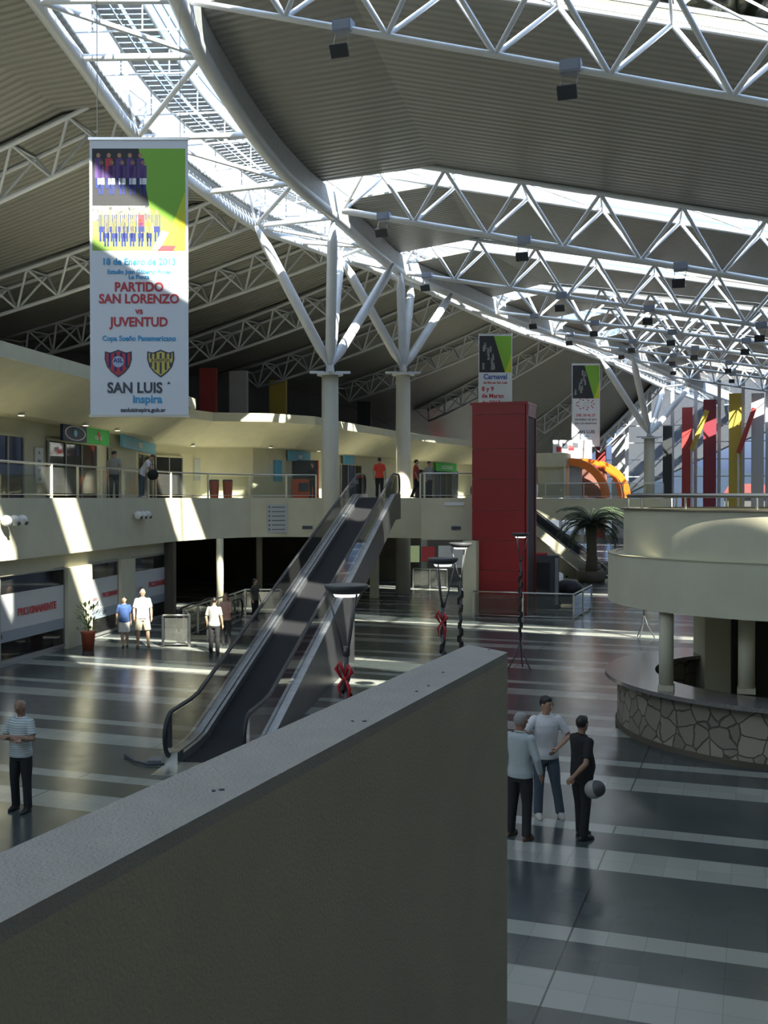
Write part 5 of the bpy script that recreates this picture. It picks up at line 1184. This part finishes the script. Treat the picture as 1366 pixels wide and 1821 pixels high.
p = G(221, 1150)
person('man in a navy polo and white shorts walking beside the man in white', p, turn(p, -5), 1.60, top_m=cl['navy polo'], bottom='shorts', bot_m=cl['off white shorts'], shoe_m=shoe_b, hair_m=hair_b, near=False, belly=.03, legs={-1: ((-.10,.02,.50),(-.10,-.02,.085)), 1: ((.08,.06,.50),(.03,.12,.085))})
p = G(254, 1151)
person('tall man in a white T-shirt and khaki shorts beside the potted plant side', p, turn(p, 5), 1.86, top_m=cl['white cotton'], bottom='shorts', bot_m=cl['khaki shorts'], shoe_m=shoe_br, hair_m=hair_g, hair='thin', near=False, belly=.05, collar=False, legs={-1: ((-.14,.04,.50),(-.16,.04,.085)), 1: ((.13,.0,.50),(.15,-.04,.085))})['label'] = 'tall man in a white T-shirt and khaki shorts walking on the ground floor'
def upP(u, d): return PD(u, d, SL1)
p = upP(203, 38.2)
person('man in a grey shirt and dark trousers standing behind the upper railing, back turned', p, turn(p, 165), 1.68, top_m=cl['grey shirt'], bot_m=cl['charcoal trousers'], shoe_m=shoe_b, hair_m=hair_b, near=False, head=(-50,12), lean=3)
p = upP(252, 39.3)
person('man in a white top and jeans leaning on the upper railing', p, turn(p, 75), 1.72, top_m=cl['white cotton'], bot_m=cl['jeans blue'], shoe_m=shoe_w, hair_m=hair_br, near=False, lean=34, head=(-20,10), arms={-1: ((-.24,.16,1.20),(-.15,.34,1.05)), 1: ((.24,.20,1.25),(.14,.40,1.15))})
c = upP(272, 38.6)+Vector((0,0,.84)); t = thing('shoulder_bag', 'dark bag hanging by the man leaning on the railing', 'bag', tuple(c)); remesh(MB().ball((0,0,0), (.22,.16,.20)).box((0,0,-.02), (.30,.18,.22)), 'bag_body', cl['black cotton'], t, .015); MB().path([(-.14,0,.14),(-.10,0,.36),(.10,0,.38),(.14,0,.14)], .012, 6).build('strap', black_rubber, t, True, local=True)
p = upP(556, 50.5)
person('person in dark clothes with dark hair standing beside the red cash machine', p, turn(p, -30), 1.66, top_m=cl['dark olive'], bot_m=cl['black cotton'], shoe_m=shoe_b, hair_m=hair_b, hair='long', near=False, female=True, sleeve='long', arms={-1: ((-.22,.05,1.14),(-.08,.20,1.15)), 1: ((.22,.0,1.13),(.24,.10,.9))})
p = upP(675, 45.6)
person('man in a tomato red shirt and black trousers at the top of the travelator', p, turn(p, 175), 1.72, top_m=cl['tomato red'], bot_m=cl['black cotton'], shoe_m=shoe_b, hair_m=hair_b, near=False, head=(0,0))
c = upP(690, 45.4)+Vector((0,0,.72)); t = thing('carrier_bag', 'small white bag in the right hand of the man in red', 'bag', tuple(c)); MB().loft([((0,0,-.14), .10, .05), ((0,0,.02), .11, .055), ((0,0,.10), .08, .03)], 14).build('bag_body', cl['white cotton'], t, True, local=True); MB().path([(-.06,0,.1),(0,0,.2),(.06,0,.1)], .008, 5).build('handle', cl['white cotton'], t, True, local=True)
p = upP(740, 46.5)
person('small distant person in dark red behind the railing right of the travelator', p, turn(p, 90), 1.66, top_m=mat('deep red cloth', (.32,.03,.03), .8), bot_m=cl['black cotton'], shoe_m=shoe_b, hair_m=hair_b, near=False, legs={-1: ((-.08,.14,.52),(-.09,.22,.085)), 1: ((.08,-.02,.5),(.09,-.20,.10))})
p = upP(763, 47.5)
person('distant person in dark grey behind the railing near the green lettered sign', p, turn(p, 40), 1.62, top_m=cl['grey shirt'], bot_m=cl['charcoal trousers'], shoe_m=shoe_b, hair_m=hair_b, near=False)
p = G(381, 1162)
person('man in a grey shirt seen from behind beside the travelator, by the railing pen', p, turn(p, 160), 1.70, top_m=cl['grey shirt'], bot_m=cl['black cotton'], shoe_m=shoe_b, hair_m=hair_b, near=False, head=(20,0))
p = G(402, 1148)
person('person in dusty pink with reddish hair behind the man in grey', p, turn(p, -20), 1.68, top_m=cl['dusty pink'], bot_m=cl['black cotton'], shoe_m=shoe_b, hair_m=hair_br, hair='long', near=False, female=True, arms={-1: ((-.2,.1,1.16),(-.05,.26,1.12)), 1: ((.2,.1,1.16),(.05,.27,1.12))})
p = PD(453, 41, 0)
person('dark-haired woman in black glimpsed behind the travelator handrail', p, turn(p, 50), 1.62, top_m=cl['dark olive'], bot_m=cl['black cotton'], shoe_m=shoe_b, hair_m=hair_b, hair='long', near=False, female=True, collar=False)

****

• **YOUR GOAL**: Give every line back word for word and leave the pictures out.

• **ANSWER TO THE PROBLEM**:
Write part 5 of the bpy script that recreates this picture. It picks up at line 1184. This part finishes the script. Treat the picture as 1366 pixels wide and 1821 pixels high.
p = G(221, 1150)
person('man in a navy polo and white shorts walking beside the man in white', p, turn(p, -5), 1.60, top_m=cl['navy polo'], bottom='shorts', bot_m=cl['off white shorts'], shoe_m=shoe_b, hair_m=hair_b, near=False, belly=.03, legs={-1: ((-.10,.02,.50),(-.10,-.02,.085)), 1: ((.08,.06,.50),(.03,.12,.085))})
p = G(254, 1151)
person('tall man in a white T-shirt and khaki shorts beside the potted plant side', p, turn(p, 5), 1.86, top_m=cl['white cotton'], bottom='shorts', bot_m=cl['khaki shorts'], shoe_m=shoe_br, hair_m=hair_g, hair='thin', near=False, belly=.05, collar=False, legs={-1: ((-.14,.04,.50),(-.16,.04,.085)), 1: ((.13,.0,.50),(.15,-.04,.085))})['label'] = 'tall man in a white T-shirt and khaki shorts walking on the ground floor'
def upP(u, d): return PD(u, d, SL1)
p = upP(203, 38.2)
person('man in a grey shirt and dark trousers standing behind the upper railing, back turned', p, turn(p, 165), 1.68, top_m=cl['grey shirt'], bot_m=cl['charcoal trousers'], shoe_m=shoe_b, hair_m=hair_b, near=False, head=(-50,12), lean=3)
p = upP(252, 39.3)
person('man in a white top and jeans leaning on the upper railing', p, turn(p, 75), 1.72, top_m=cl['white cotton'], bot_m=cl['jeans blue'], shoe_m=shoe_w, hair_m=hair_br, near=False, lean=34, head=(-20,10), arms={-1: ((-.24,.16,1.20),(-.15,.34,1.05)), 1: ((.24,.20,1.25),(.14,.40,1.15))})
c = upP(272, 38.6)+Vector((0,0,.84)); t = thing('shoulder_bag', 'dark bag hanging by the man leaning on the railing', 'bag', tuple(c)); remesh(MB().ball((0,0,0), (.22,.16,.20)).box((0,0,-.02), (.30,.18,.22)), 'bag_body', cl['black cotton'], t, .015); MB().path([(-.14,0,.14),(-.10,0,.36),(.10,0,.38),(.14,0,.14)], .012, 6).build('strap', black_rubber, t, True, local=True)
p = upP(556, 50.5)
person('person in dark clothes with dark hair standing beside the red cash machine', p, turn(p, -30), 1.66, top_m=cl['dark olive'], bot_m=cl['black cotton'], shoe_m=shoe_b, hair_m=hair_b, hair='long', near=False, female=True, sleeve='long', arms={-1: ((-.22,.05,1.14),(-.08,.20,1.15)), 1: ((.22,.0,1.13),(.24,.10,.9))})
p = upP(675, 45.6)
person('man in a tomato red shirt and black trousers at the top of the travelator', p, turn(p, 175), 1.72, top_m=cl['tomato red'], bot_m=cl['black cotton'], shoe_m=shoe_b, hair_m=hair_b, near=False, head=(0,0))
c = upP(690, 45.4)+Vector((0,0,.72)); t = thing('carrier_bag', 'small white bag in the right hand of the man in red', 'bag', tuple(c)); MB().loft([((0,0,-.14), .10, .05), ((0,0,.02), .11, .055), ((0,0,.10), .08, .03)], 14).build('bag_body', cl['white cotton'], t, True, local=True); MB().path([(-.06,0,.1),(0,0,.2),(.06,0,.1)], .008, 5).build('handle', cl['white cotton'], t, True, local=True)
p = upP(740, 46.5)
person('small distant person in dark red behind the railing right of the travelator', p, turn(p, 90), 1.66, top_m=mat('deep red cloth', (.32,.03,.03), .8), bot_m=cl['black cotton'], shoe_m=shoe_b, hair_m=hair_b, near=False, legs={-1: ((-.08,.14,.52),(-.09,.22,.085)), 1: ((.08,-.02,.5),(.09,-.20,.10))})
p = upP(763, 47.5)
person('distant person in dark grey behind the railing near the green lettered sign', p, turn(p, 40), 1.62, top_m=cl['grey shirt'], bot_m=cl['charcoal trousers'], shoe_m=shoe_b, hair_m=hair_b, near=False)
p = G(381, 1162)
person('man in a grey shirt seen from behind beside the travelator, by the railing pen', p, turn(p, 160), 1.70, top_m=cl['grey shirt'], bot_m=cl['black cotton'], shoe_m=shoe_b, hair_m=hair_b, near=False, head=(20,0))
p = G(402, 1148)
person('person in dusty pink with reddish hair behind the man in grey', p, turn(p, -20), 1.68, top_m=cl['dusty pink'], bot_m=cl['black cotton'], shoe_m=shoe_b, hair_m=hair_br, hair='long', near=False, female=True, arms={-1: ((-.2,.1,1.16),(-.05,.26,1.12)), 1: ((.2,.1,1.16),(.05,.27,1.12))})
p = PD(453, 41, 0)
person('dark-haired woman in black glimpsed behind the travelator handrail', p, turn(p, 50), 1.62, top_m=cl['dark olive'], bot_m=cl['black cotton'], shoe_m=shoe_b, hair_m=hair_b, hair='long', near=False, female=True, collar=False)